*** DATASET SECTION ***
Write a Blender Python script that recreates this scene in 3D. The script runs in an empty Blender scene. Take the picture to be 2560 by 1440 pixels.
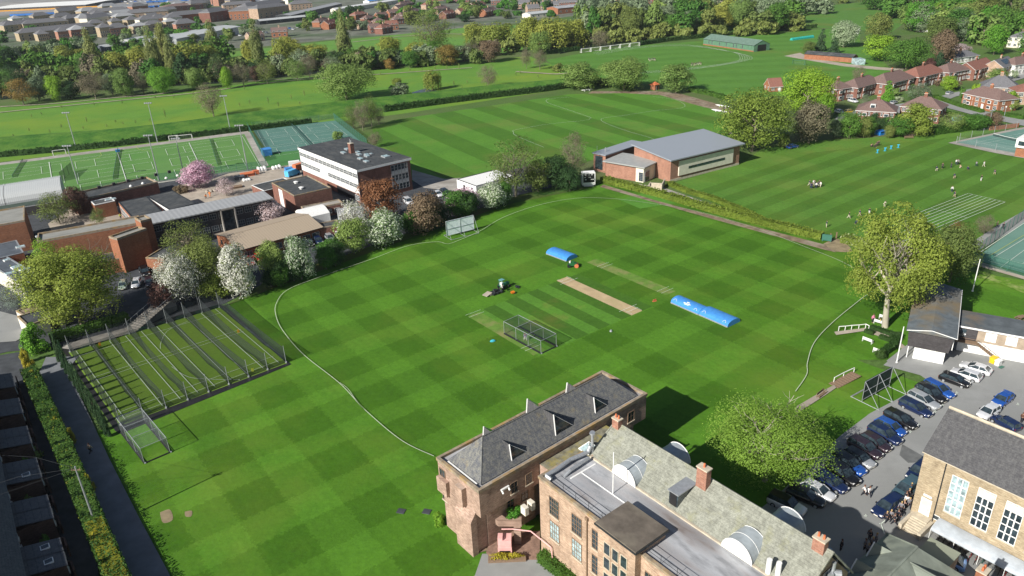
import bpy, math, random
import numpy as np
from mathutils import Vector, Matrix
random.seed(11); rng = np.random.default_rng(11)
sc = bpy.context.scene; COL = sc.collection
# ---------------------------------------------------------------- camera
FPX, TH, RO, CH = 1851.41, 0.4323767, -0.0456689, 68.05178      # focal length in 2560-px units, pitch, roll, height
_f = np.array([0, math.cos(TH), -math.sin(TH)]); _r = np.array([1.0, 0, 0]); _u = np.cross(_r, _f)
R_ = _r*math.cos(RO)+_u*math.sin(RO); U_ = -_r*math.sin(RO)+_u*math.cos(RO)
cam = bpy.data.cameras.new('camera'); co = bpy.data.objects.new('camera', cam); COL.objects.link(co)
cam.sensor_width = 36; cam.lens = FPX/2560*36; cam.clip_start = 1; cam.clip_end = 9000
co.matrix_world = Matrix(((R_[0], U_[0], -_f[0], 0), (R_[1], U_[1], -_f[1], 0), (R_[2], U_[2], -_f[2], CH), (0, 0, 0, 1)))
sc.camera = co
# ---------------------------------------------------------------- light
SUN_EL, SUN_AZ = 32.3, 228.0            # azimuth of the sun clockwise from the world y axis
w = bpy.data.worlds.new('World'); sc.world = w; w.use_nodes = True
nt = w.node_tree; nt.nodes.clear()
sky = nt.nodes.new('ShaderNodeTexSky'); sky.sky_type = 'NISHITA'; sky.sun_disc = False
sky.sun_elevation = math.radians(SUN_EL); sky.sun_rotation = math.radians(SUN_AZ)
bg = nt.nodes.new('ShaderNodeBackground'); bg.inputs[1].default_value = 0.052
wo = nt.nodes.new('ShaderNodeOutputWorld')
nt.links.new(sky.outputs[0], bg.inputs[0]); nt.links.new(bg.outputs[0], wo.inputs[0])
sl = bpy.data.lights.new('sun', 'SUN'); so = bpy.data.objects.new('sun', sl); COL.objects.link(so)
sl.energy = 4.9; sl.angle = math.radians(0.5); sl.color = (1.0, 0.955, 0.88)
so.rotation_euler = (math.radians(90-SUN_EL), 0, math.radians(180-SUN_AZ)); so.location = (-200, -200, 300)
sc.view_settings.view_transform = 'Standard'; sc.view_settings.look = 'None'
sc.view_settings.exposure = 0.5; sc.view_settings.gamma = 1
sc.render.film_transparent = False
sc.cycles.max_bounces = 6; sc.cycles.transparent_max_bounces = 24; sc.cycles.diffuse_bounces = 2; sc.cycles.glossy_bounces = 2
sc.cycles.use_denoising = True
# ---------------------------------------------------------------- where things stand
def ray(x, y): return _f+R_*(x-1280)/FPX-U_*(y-720)/FPX
def W(x, y, z=0.0):
    v = ray(x, y); t = (CH-z)/-v[2]; return (v[0]*t, v[1]*t)
def PX(X, Y, Z):
    v = np.array([X, Y, Z-CH]); d = v@_f; return 1280+FPX*(v@R_)/d, 720-FPX*(v@U_)/d
def hgt(x, y, ytop):
    X, Y = W(x, y); a, b = 0.0, 80.0
    for _ in range(24):
        m = (a+b)/2
        if PX(X, Y, m)[1] > ytop: a = m
        else: b = m
    return a
def mpp(x, y, z=0):
    X, Y = W(x, y, z); return abs(np.array([X, Y, z-CH])@_f)/FPX
# ---------------------------------------------------------------- objects
def tag(o, label=None, cat=None, group=None, kind=None):
    if label: o['label'] = label
    if cat: o['category'] = cat
    if group: o['group'] = group
    if kind: o['kind'] = kind
    return o
def thing(name, label, cat, loc=(0, 0, 0), rz=0.0, group=None):
    o = bpy.data.objects.new(name, None); o.empty_display_size = 0.3; COL.objects.link(o)
    o.location = loc; o.rotation_euler = (0, 0, rz); return tag(o, label, cat, group)
class MB:
    def __init__(s): s.v = []; s.f = []; s.m = []
    def quad(s, pts, m=0):
        n = len(s.v); s.v += [tuple(p) for p in pts]; s.f.append(tuple(range(n, n+len(pts)))); s.m.append(m); return s
    def box(s, x0, x1, y0, y1, z0, z1, m=0, mt=None, T=None):
        n = len(s.v); P = [(x, y, z) for z in (z0, z1) for (x, y) in ((x0, y0), (x1, y0), (x1, y1), (x0, y1))]
        if T is not None: P = [tuple(T@Vector(p)) for p in P]
        s.v += P
        for i, q in enumerate(((0, 3, 2, 1), (4, 5, 6, 7), (0, 1, 5, 4), (1, 2, 6, 5), (2, 3, 7, 6), (3, 0, 4, 7))):
            s.f.append(tuple(n+k for k in q)); s.m.append(mt if (i == 1 and mt is not None) else m)
        return s
    def prism(s, pts, z0, z1, m=0, mt=None):
        n = len(s.v); k = len(pts)
        s.v += [(p[0], p[1], z0) for p in pts]+[(p[0], p[1], z1) for p in pts]
        s.f.append(tuple(n+k+i for i in range(k))); s.m.append(m if mt is None else mt)
        s.f.append(tuple(n+k-1-i for i in range(k))); s.m.append(m)
        for i in range(k):
            j = (i+1) % k; s.f.append((n+i, n+j, n+k+j, n+k+i)); s.m.append(m)
        return s
    def cyl(s, a, b, r0, r1=None, n=8, m=0, cap=True):
        r1 = r0 if r1 is None else r1; a = Vector(a); b = Vector(b); d = (b-a).normalized()
        u = d.orthogonal().normalized(); w_ = d.cross(u); k = len(s.v)
        for c, r in ((a, r0), (b, r1)):
            for i in range(n):
                t = 2*math.pi*i/n; s.v.append(tuple(c+u*r*math.cos(t)+w_*r*math.sin(t)))
        for i in range(n):
            j = (i+1) % n; s.f.append((k+i, k+j, k+n+j, k+n+i)); s.m.append(m)
        if cap:
            s.f.append(tuple(k+n-1-i for i in range(n))); s.m.append(m)
            s.f.append(tuple(k+n+i for i in range(n))); s.m.append(m)
        return s
    def tube(s, pts, r, n=6, m=0):
        for a, b in zip(pts[:-1], pts[1:]): s.cyl(a, b, r, r, n, m)
        return s
    def loft(s, rings, m=0, cap=True, closed=True):
        n = len(s.v); k = len(rings[0])
        for rg in rings: s.v += [tuple(p) for p in rg]
        for a in range(len(rings)-1):
            for i in range(k if closed else k-1):
                j = (i+1) % k; s.f.append((n+a*k+i, n+a*k+j, n+(a+1)*k+j, n+(a+1)*k+i)); s.m.append(m)
        if cap and closed:
            s.f.append(tuple(n+k-1-i for i in range(k))); s.m.append(m)
            e = n+(len(rings)-1)*k; s.f.append(tuple(e+i for i in range(k))); s.m.append(m)
        return s
    def mesh(s, name, mats, smooth=False):
        me = bpy.data.meshes.new(name); me.from_pydata(s.v, [], s.f)
        for x in (mats if isinstance(mats, (list, tuple)) else [mats]): me.materials.append(x)
        me.polygons.foreach_set('material_index', s.m)
        if smooth: me.polygons.foreach_set('use_smooth', [True]*len(s.f))
        me.update(); return me
    def build(s, name, mats, parent=None, smooth=False, loc=None):
        if loc is not None and parent is None: s.v = [(p[0]-loc[0], p[1]-loc[1], p[2]-loc[2]) for p in s.v]
        return put(name, s.mesh(name, mats, smooth), parent, loc)
def put(name, me, parent=None, loc=None, rz=None, scale=None):
    o = bpy.data.objects.new(name, me); COL.objects.link(o)
    if parent is not None: o.parent = parent
    if loc is not None: o.location = loc
    if rz is not None: o.rotation_euler = (0, 0, rz)
    if scale is not None: o.scale = scale
    return o
def copy_tree(o, parent=None):
    c = o.copy(); COL.objects.link(c)
    if parent is not None: c.parent = parent
    for ch in o.children: copy_tree(ch, c)
    return c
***
# WHAT TO PRODUCE
Return the listing above word for word, with the pictures removed.

# THE COMPLETED TASK
Write a Blender Python script that recreates this scene in 3D. The script runs in an empty Blender scene. Take the picture to be 2560 by 1440 pixels.
import bpy, math, random
import numpy as np
from mathutils import Vector, Matrix
random.seed(11); rng = np.random.default_rng(11)
sc = bpy.context.scene; COL = sc.collection
# ---------------------------------------------------------------- camera
FPX, TH, RO, CH = 1851.41, 0.4323767, -0.0456689, 68.05178      # focal length in 2560-px units, pitch, roll, height
_f = np.array([0, math.cos(TH), -math.sin(TH)]); _r = np.array([1.0, 0, 0]); _u = np.cross(_r, _f)
R_ = _r*math.cos(RO)+_u*math.sin(RO); U_ = -_r*math.sin(RO)+_u*math.cos(RO)
cam = bpy.data.cameras.new('camera'); co = bpy.data.objects.new('camera', cam); COL.objects.link(co)
cam.sensor_width = 36; cam.lens = FPX/2560*36; cam.clip_start = 1; cam.clip_end = 9000
co.matrix_world = Matrix(((R_[0], U_[0], -_f[0], 0), (R_[1], U_[1], -_f[1], 0), (R_[2], U_[2], -_f[2], CH), (0, 0, 0, 1)))
sc.camera = co
# ---------------------------------------------------------------- light
SUN_EL, SUN_AZ = 32.3, 228.0            # azimuth of the sun clockwise from the world y axis
w = bpy.data.worlds.new('World'); sc.world = w; w.use_nodes = True
nt = w.node_tree; nt.nodes.clear()
sky = nt.nodes.new('ShaderNodeTexSky'); sky.sky_type = 'NISHITA'; sky.sun_disc = False
sky.sun_elevation = math.radians(SUN_EL); sky.sun_rotation = math.radians(SUN_AZ)
bg = nt.nodes.new('ShaderNodeBackground'); bg.inputs[1].default_value = 0.052
wo = nt.nodes.new('ShaderNodeOutputWorld')
nt.links.new(sky.outputs[0], bg.inputs[0]); nt.links.new(bg.outputs[0], wo.inputs[0])
sl = bpy.data.lights.new('sun', 'SUN'); so = bpy.data.objects.new('sun', sl); COL.objects.link(so)
sl.energy = 4.9; sl.angle = math.radians(0.5); sl.color = (1.0, 0.955, 0.88)
so.rotation_euler = (math.radians(90-SUN_EL), 0, math.radians(180-SUN_AZ)); so.location = (-200, -200, 300)
sc.view_settings.view_transform = 'Standard'; sc.view_settings.look = 'None'
sc.view_settings.exposure = 0.5; sc.view_settings.gamma = 1
sc.render.film_transparent = False
sc.cycles.max_bounces = 6; sc.cycles.transparent_max_bounces = 24; sc.cycles.diffuse_bounces = 2; sc.cycles.glossy_bounces = 2
sc.cycles.use_denoising = True
# ---------------------------------------------------------------- where things stand
def ray(x, y): return _f+R_*(x-1280)/FPX-U_*(y-720)/FPX
def W(x, y, z=0.0):
    v = ray(x, y); t = (CH-z)/-v[2]; return (v[0]*t, v[1]*t)
def PX(X, Y, Z):
    v = np.array([X, Y, Z-CH]); d = v@_f; return 1280+FPX*(v@R_)/d, 720-FPX*(v@U_)/d
def hgt(x, y, ytop):
    X, Y = W(x, y); a, b = 0.0, 80.0
    for _ in range(24):
        m = (a+b)/2
        if PX(X, Y, m)[1] > ytop: a = m
        else: b = m
    return a
def mpp(x, y, z=0):
    X, Y = W(x, y, z); return abs(np.array([X, Y, z-CH])@_f)/FPX
# ---------------------------------------------------------------- objects
def tag(o, label=None, cat=None, group=None, kind=None):
    if label: o['label'] = label
    if cat: o['category'] = cat
    if group: o['group'] = group
    if kind: o['kind'] = kind
    return o
def thing(name, label, cat, loc=(0, 0, 0), rz=0.0, group=None):
    o = bpy.data.objects.new(name, None); o.empty_display_size = 0.3; COL.objects.link(o)
    o.location = loc; o.rotation_euler = (0, 0, rz); return tag(o, label, cat, group)
class MB:
    def __init__(s): s.v = []; s.f = []; s.m = []
    def quad(s, pts, m=0):
        n = len(s.v); s.v += [tuple(p) for p in pts]; s.f.append(tuple(range(n, n+len(pts)))); s.m.append(m); return s
    def box(s, x0, x1, y0, y1, z0, z1, m=0, mt=None, T=None):
        n = len(s.v); P = [(x, y, z) for z in (z0, z1) for (x, y) in ((x0, y0), (x1, y0), (x1, y1), (x0, y1))]
        if T is not None: P = [tuple(T@Vector(p)) for p in P]
        s.v += P
        for i, q in enumerate(((0, 3, 2, 1), (4, 5, 6, 7), (0, 1, 5, 4), (1, 2, 6, 5), (2, 3, 7, 6), (3, 0, 4, 7))):
            s.f.append(tuple(n+k for k in q)); s.m.append(mt if (i == 1 and mt is not None) else m)
        return s
    def prism(s, pts, z0, z1, m=0, mt=None):
        n = len(s.v); k = len(pts)
        s.v += [(p[0], p[1], z0) for p in pts]+[(p[0], p[1], z1) for p in pts]
        s.f.append(tuple(n+k+i for i in range(k))); s.m.append(m if mt is None else mt)
        s.f.append(tuple(n+k-1-i for i in range(k))); s.m.append(m)
        for i in range(k):
            j = (i+1) % k; s.f.append((n+i, n+j, n+k+j, n+k+i)); s.m.append(m)
        return s
    def cyl(s, a, b, r0, r1=None, n=8, m=0, cap=True):
        r1 = r0 if r1 is None else r1; a = Vector(a); b = Vector(b); d = (b-a).normalized()
        u = d.orthogonal().normalized(); w_ = d.cross(u); k = len(s.v)
        for c, r in ((a, r0), (b, r1)):
            for i in range(n):
                t = 2*math.pi*i/n; s.v.append(tuple(c+u*r*math.cos(t)+w_*r*math.sin(t)))
        for i in range(n):
            j = (i+1) % n; s.f.append((k+i, k+j, k+n+j, k+n+i)); s.m.append(m)
        if cap:
            s.f.append(tuple(k+n-1-i for i in range(n))); s.m.append(m)
            s.f.append(tuple(k+n+i for i in range(n))); s.m.append(m)
        return s
    def tube(s, pts, r, n=6, m=0):
        for a, b in zip(pts[:-1], pts[1:]): s.cyl(a, b, r, r, n, m)
        return s
    def loft(s, rings, m=0, cap=True, closed=True):
        n = len(s.v); k = len(rings[0])
        for rg in rings: s.v += [tuple(p) for p in rg]
        for a in range(len(rings)-1):
            for i in range(k if closed else k-1):
                j = (i+1) % k; s.f.append((n+a*k+i, n+a*k+j, n+(a+1)*k+j, n+(a+1)*k+i)); s.m.append(m)
        if cap and closed:
            s.f.append(tuple(n+k-1-i for i in range(k))); s.m.append(m)
            e = n+(len(rings)-1)*k; s.f.append(tuple(e+i for i in range(k))); s.m.append(m)
        return s
    def mesh(s, name, mats, smooth=False):
        me = bpy.data.meshes.new(name); me.from_pydata(s.v, [], s.f)
        for x in (mats if isinstance(mats, (list, tuple)) else [mats]): me.materials.append(x)
        me.polygons.foreach_set('material_index', s.m)
        if smooth: me.polygons.foreach_set('use_smooth', [True]*len(s.f))
        me.update(); return me
    def build(s, name, mats, parent=None, smooth=False, loc=None):
        if loc is not None and parent is None: s.v = [(p[0]-loc[0], p[1]-loc[1], p[2]-loc[2]) for p in s.v]
        return put(name, s.mesh(name, mats, smooth), parent, loc)
def put(name, me, parent=None, loc=None, rz=None, scale=None):
    o = bpy.data.objects.new(name, me); COL.objects.link(o)
    if parent is not None: o.parent = parent
    if loc is not None: o.location = loc
    if rz is not None: o.rotation_euler = (0, 0, rz)
    if scale is not None: o.scale = scale
    return o
def copy_tree(o, parent=None):
    c = o.copy(); COL.objects.link(c)
    if parent is not None: c.parent = parent
    for ch in o.children: copy_tree(ch, c)
    return c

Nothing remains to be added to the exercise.